In Guyana, situated in South America’s northern districts, there is only one international airport, Cheddi Jagan International Airport, and one regional facility, Ogle Airport.

La Florida Airport in the Chilean city of La Serena is the only airport with a runway that runs west to east. Most run north to south because of the shape of the country.

Bolivia’s Jórge Wilstermann International Airport sits 8,360ft (2,548m) above mean sea level and Peru’s Cuzco Alejandro Velazco Astete airport is even higher, located 3,248m above mean sea level.

Shaping the future for South American air travel

Brazil’s Galeão – Antonio Carlos Jobim International Airport will undergo an investment of $268m for an upgrade to be completed in 2011, ahead of the 2014 FIFA World Cup and the 2016 Olympics, both to be held in Brazil.

“Brazil’s Galeão – Antonio Carlos Jobim International Airport will undergo an investment of $268m.”

Jorge Chávez International Airport in Peru announced in August 2009 that it will receive the new ILS CAT III this year because of the severe fog Lima suffers from.

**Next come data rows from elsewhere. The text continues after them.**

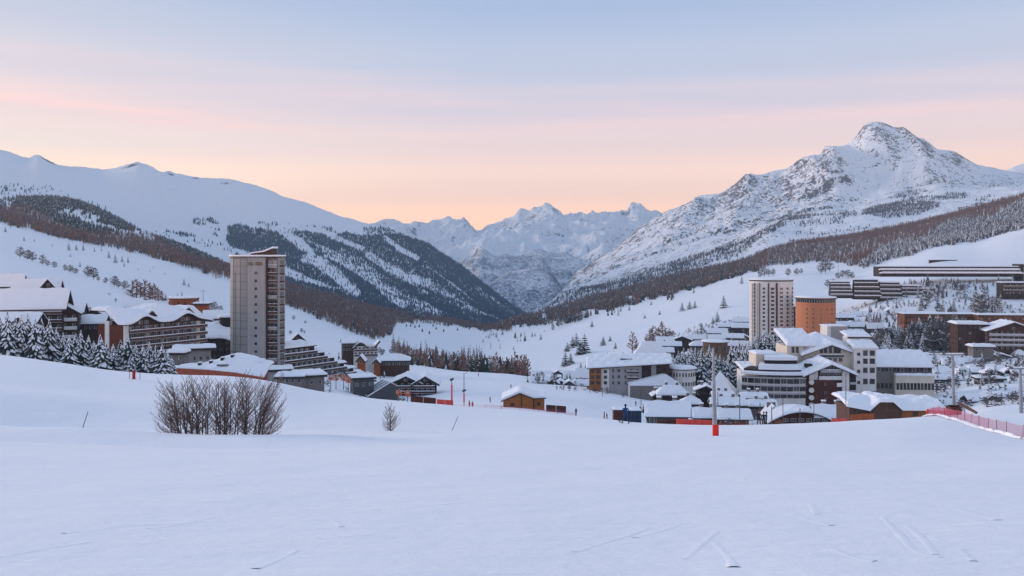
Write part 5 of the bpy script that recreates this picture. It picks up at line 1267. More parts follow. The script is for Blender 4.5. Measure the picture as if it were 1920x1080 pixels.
# lift and stair block, a plain white cube on top
def X(px): return (px-1500)*k+(px-960)/FOC*32.5
def Z(py): return (782-py)*k-(py-HZ)/FOC*32.5
bx(hw, 'lift_block', M_white_wall, X(1552), X(1588), 33, 41, B0, Z(612)); bx(hw, 'lift_block_side', M_concrete_light, X(1559), X(1588), 32.5, 32.99, B0, Z(613)); 
snow_field(hw, X(1550.5), X(1589.5), 32.3, 41.5, lambda x, y: Z(612)+.01, 0.4, 8, 6, seed=7)
# curved glazed wing of three storeys
def X(px): return (px-1500)*k
def Z(py): return (782-py)*k
cx, cy, rad = X(1482), 33.5, 34.5
def arcpt(a, rr): return (cx+rr*math.cos(a), cy+rr*math.sin(a))
a0, a1 = math.radians(246), math.radians(279); a0 = math.radians(240)
def wedge(rad0, rad1, z0_, z1_, aa0=a0, aa1=a1, n=18):
    b = MB(); o = []
    for i in range(n+1):
        a = aa0+(aa1-aa0)*i/n; p = arcpt(a, rad1); q = arcpt(a, rad0); o.append((p, q))
    for i in range(n):
        (p0, q0), (p1, q1) = o[i], o[i+1]
        b.add([(*p0, z0_), (*p1, z0_), (*q1, z0_), (*q0, z0_), (*p0, z1_), (*p1, z1_), (*q1, z1_), (*q0, z1_)], [(0, 3, 2, 1), (4, 5, 6, 7), (0, 1, 5, 4), (2, 3, 7, 6)] + ([(3, 0, 4, 7)] if i == 0 else []) + ([(1, 2, 6, 5)] if i == n-1 else []))
    return b
wedge(20, rad, B0, Z(708)).build('curved_wall', M_white_wall, hw)
for py in (708.5, 723, 737.5): wedge(rad+0.01, rad+0.5, Z(py)-0.25, Z(py)+0.25).build('storey_band', M_slab, hw)
wedge(22, rad+0.9, Z(704)+0.26, Z(704)+1.1).build('curved_roof_snow', M_snow_roof, hw)
wedge(20, rad-3.2, Z(704)+1.11, Z(695)).build('setback_wall', M_darkwood, hw); wedge(18, rad-2.5, Z(695)+0.01, Z(686), math.radians(250), a1).build('setback_snow', M_snow_roof, hw)
wedge(14, rad-6.5, Z(686)+0.01, Z(679), math.radians(254), a1).build('upper_setback_wall', M_darkwood, hw); wedge(12, rad-6.0, Z(679)+0.01, Z(672), math.radians(254), a1).build('upper_setback_snow', M_snow_roof, hw)
for row, (py, hh) in enumerate(((720, 2.2), (734, 1.8), (747, 1.4))):
    for j in range(10):
        a = a0+(a1-a0)*(j+0.5)/10; p = arcpt(a, rad+0.03); W.add(p[0], p[1], Z(py)+0.2, 2.15, hh+0.3, a+math.pi/2, 'dark' if (j+row) % 3 else 'plain')
# cream box and glazed corner at the left end
def X(px): return (px-1500)*k+(px-960)/FOC*11
def Z(py): return (782-py)*k-(py-HZ)/FOC*11
bx(hw, 'cream_block', M_cream, X(1419), X(1461), 12, 22, B0, Z(665)); snow_field(hw, X(1418.5), X(1461.5), 11.7, 22.2, lambda x, y: Z(665)+.01, 0.8, 12, 8, seed=11)
for px in (1426, 1437.5, 1448): W.add(X(px), 12, Z(688), 1.3, 1.5, 0, 'dark')
bx(hw, 'corner_bay', M_white_wall, X(1393), X(1418.5), 9, 20, B0, Z(696)); snow_field(hw, X(1391), X(1424), 8.4, 22, lambda x, y: Z(696)+0.15*(y-8), 0.9, 12, 8, seed=12)
for px in (1399, 1407, 1415): W.add(X(px), 9, Z(711), 1.4, 2.6, 0, 'dark')
for px in (1398, 1406, 1414): W.add(X(px), 9, Z(735), 1.3, 1.6, 0, 'plain')
W.done()
# right wing: square white tower and the long arcaded wing
qt = empty('square_white_block', P(1622, 742, 330), 0, 'narrow white five storey block with paired windows right of the gables', 'building')
k = 330/FOC; x0, x1 = -21*k, 21*k; H = (742-652)*k
bx(qt, 'wall', M_white_wall, x0, x1, 0, 12, -8, H)
snow_field(qt, x0-0.6, x1+0.6, -0.8, 6, lambda x, y: H+.01+0.35*y, 0.9, 12, 8, seed=3); bx(qt, 'upper_wall', M_white_wall, x0+0.3, x1-0.3, 6, 12, H+0.01, H+3.6)
bx(qt, 'roof_edge', M_darkroof, x0-0.2, x1+0.2, 5.8, 5.99, H+3.0, H+3.6); snow_field(qt, x0-0.5, x1+0.7, 5.9, 13, lambda x, y: H+3.61+0.2*(y-6), 0.8, 12, 8, seed=4)
W = Wins(qt)
for py in (667, 682, 699, 720): 
    for px, w_ in ((1610, 1.1), (1622.5, 1.7), (1635.5, 1.9)): W.add((px-1622)*k, 0, (742-py)*k, w_, 2.0 if px > 1615 else 1.2, 0, 'dark')
W.add(2.0, 0, 0.6, 5.0, 1.2, 0, 'dark'); W.done()
aw = empty('arcaded_wing', P(1696, 732, 345), math.radians(-4), 'long two storey wing with tall dark arcade windows under a deep snow roof', 'building')
k = 345/FOC; H = (732-686)*k
bx(aw, 'wall', M_stone, -52*k, 50*k, 0, 12, -8, H); bx(aw, 'front_gallery', M_cream, -20*k, 50*k, -2.2, -0.01, -8, H-3.6)
zz_ = lambda x, y: H+0.05+0.38*y
rf = roof_board(aw, -53*k, 52*k, -1.2, 12.5, zz_, 0.3); snow_field(rf, -53*k, 53*k, -1.3, 12.6, lambda x, y: zz_(x, y)+.004, 0.9, 40, 16, seed=21)
snow_field(aw, -20.5*k, 51*k, -2.9, -0.02, lambda x, y: H-3.58, 0.8, 30, 5, name='gallery_snow', seed=22)
W = Wins(aw)
for c in range(14): W.add(-47*k+c*7.1*k, 0, H-2.3, 1.15, 1.4, 0, 'dark' if c % 3 else 'plain')
for c in range(11): W.add(-16*k+c*6.3*k, -2.2, 0.6, 1.0, 2.7, 0, 'dark')
for c in range(4): W.add(-48*k+c*7.5*k, 0, 0.8, 1.2, 2.0, 0, 'dark')
W.done()

# ---- wooden barn and its wings on the piste edge
bn = empty('piste_barn', P(1660, 795, 190), math.radians(-3), 'brown and orange wooden barn under a thick smooth snow roof at the piste edge', 'barn')
k = 190/FOC
def X(px): return (px-1660)*k
def Z(py): return (795-py)*k
b = MB(); b.prism([(X(1594), -4), (X(1690), -4), (X(1690), Z(769)), (X(1674), Z(755)), (X(1645), Z(755)), (X(1632), Z(769)), (X(1594), Z(764))], 0, 9, 'y'); b.build('dark_wood_wall', M_rail, bn)
bx(bn, 'orange_wood_wall', M_wood, X(1690)+.01, X(1738), 0.3, 9, -4, Z(767))
def bz(x, y):
    if x < X(1632): return Z(763)+min(1, (y+0.8)/5)*1.1-0.11*(x-X(1594))*max(0, 1-(y+0.8)/5)*1.6
    if x < X(1692): 
        t = max(0, 1-abs(x-X(1660))/(30*k)); return max(Z(769)+1.9*min(1, t*1.7), Z(768)+min(1, (y+0.8)/5)*1.2)
    return Z(768)+min(1, (y+0.8)/5)*1.1
rf = roof_board(bn, X(1588), X(1745), -0.8, 9.6, bz, 0.15, 50, 10); snow_field(rf, X(1587), X(1772), -0.9, 9.8, lambda x, y: bz(x, y)+.004, 0.75, 90, 22, seed=2, edge=0.5)
bx(bn, 'wood_fence_panel', M_orange, X(1614), X(1632), -0.5, -0.2, -3, Z(775)); W = Wins(bn); W.add(X(1607), 0, Z(778), 0.9, 0.7, 0, 'dark'); W.add(X(1716), 0.3, Z(779), 1.2, 0.7, 0, 'dark'); W.done()
snow_mound = None

# ---- restaurants and stores between the hotel and the piste
small_row([
    (1216, 1290, 756, 800, 200, M_dmetal, 'gx', -3, 1, 7, 'grey shed with a big lumpy snow roof beside the red crash mats'),
    (1236, 1286, 725, 752, 300, M_brown, 'hip', -4, 1, 4, 'rounded snow roof with brown front below the rotunda'),
    (1226, 1244, 734, 748, 310, M_darkwood, 'gy', 0, 1, 2, 'tiny dark hut left of the rounded snow roof'),
    (1306, 1342, 722, 744, 300, M_darkwood, 'gy', -10, 1, 3, 'dark gabled hut behind the piste lamp pole'),
    (1340, 1372, 736, 752, 290, M_darkwood, 'gx', -6, 1, 4, 'flat dark hut right of the piste lamp pole'),
    (1338, 1394, 748, 768, 262, M_redbrown, 'gx', -4, 1, 5, 'red fronted restaurant right of the lamp pole'),
    (1304, 1352, 768, 794, 225, M_redbrown, 'gx', -2, 1, 6, 'dark red bar left of the lamp pole behind the mats'),
    (1350, 1404, 770, 797, 222, M_redwall, 'gx', -2, 1, 6, 'long red bar between lamp pole and arched hall'),
    (1394, 1436, 738, 752, 300, M_darkwood, 'gx', -4, 1, 4, 'low dark hut with pointed snow roof left under the curved wing'),
    (1408, 1452, 752, 768, 268, M_stone, 'gx', -4, 1, 6, 'grey railing fronted terrace hut under the curved wing'),
    (1282, 1312, 745, 766, 285, M_stone, 'hip', -6, 1, 3, 'small stone hut right of the rounded snow roof'),
    (1532, 1592, 762, 800, 232, M_dmetal, 'gx', -4, 1, 6, 'dark low shop under the brown hotel front'),
    (1438, 1462, 760, 800, 240, M_redwall, 'gy', -4, 1, 2, 'small red gabled kiosk left of the arched hall')],
    'bars and huts along the foot of the hotel', name='hut', cat='hut')
# snow pyramids (tent roofs)
for px0_, px1_, pt_, pb_, Y_, lab in ((1310, 1382, 700, 752, 330, 'steep snow pyramid roof left of the curved hotel wing'),):
    tp = empty('pyramid_roof_hall', P((px0_+px1_)/2, pb_, Y_), math.radians(-20), lab, 'hall'); kk = Y_/FOC; w_ = (px1_-px0_)*kk/2; h_ = (pb_-pt_)*kk
    bx(tp, 'wall', M_stone, -w_*0.8, w_*0.8, 0.5, 2*w_-0.5, -8, 1.2)
    b = MB(); b.add([(-w_, 0, 0.8), (w_, 0, 0.8), (w_, 2*w_, 0.8), (-w_, 2*w_, 0.8), (0, w_, h_)], [(0, 1, 4), (1, 2, 4), (2, 3, 4), (3, 0, 4), (3, 2, 1, 0)]); b.build('roof_snow', M_snow_roof, tp)
# arched hall
ah = empty('arched_hall', P(1496, 800, 232), math.radians(-2), 'long hall with an arched snow roof and red front below the hotel', 'hall')
k = 232/FOC; az_ = lambda x, y: 4.0-2.6*(abs(x-1)/8.5)**2+0.1
b = MB(); b.prism([(-7, -6), (9, -6)]+[(9-i, az_(9-i, 0)-0.3) for i in range(17)], 0, 8, 'y'); b.build('wall', M_redbrown, ah)
rf = roof_board(ah, -8.2, 10, -0.9, 8.5, az_, 0.25, 26, 4); snow_field(rf, -8.3, 10.1, -1, 8.6, lambda x, y: az_(x, y)+.004, 0.7, 40, 12, seed=4)
W = Wins(ah)
for c in range(7): W.add(-5.4+c*2.1, 0, 1.4-0.03*(c-3)**2, 1.5, 0.9, 0, 'plain')
W.done(); bx(ah, 'sign_board', M_orange, -6.5, -4.2, -0.12, -0.004, 0.9, 1.7)

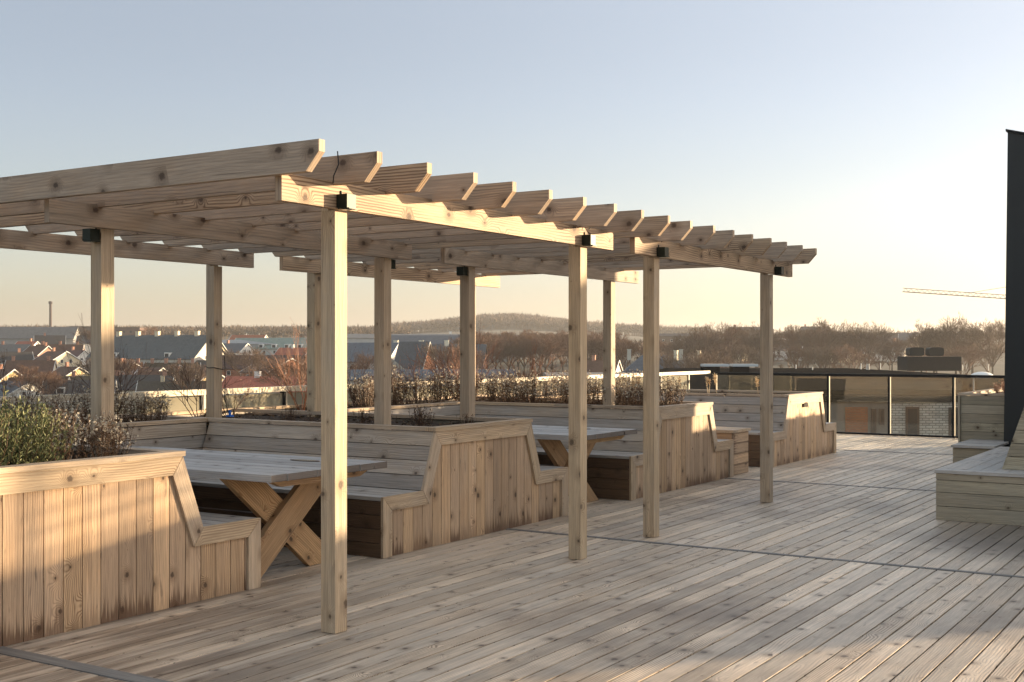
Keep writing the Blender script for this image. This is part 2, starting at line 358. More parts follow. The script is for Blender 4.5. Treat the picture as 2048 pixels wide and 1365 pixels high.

Mariscal Sucre International Airport was built in 1960 to serve Equador’s capital Quito. As it is surrounded by urban developments, in October 2010 it will be replaced by a brand new airport at a cost of $585m.

The new terminal at Carrasco International Airport in Uraguay, which opened in December 2009, was designed by Rafael Viñoly Architects and has undulating curves to mimic the country’s landscape.

Work being carried out at Ministro Pistarini International Airport in the Argentine city of Buenos Aires is being scheduled ahead of the May Revolution bicentennial anniversary, which commemorates the political activities that led to the Argentine War of Independence. Planned improvements include a new passenger terminal, control tower and a fourth runway.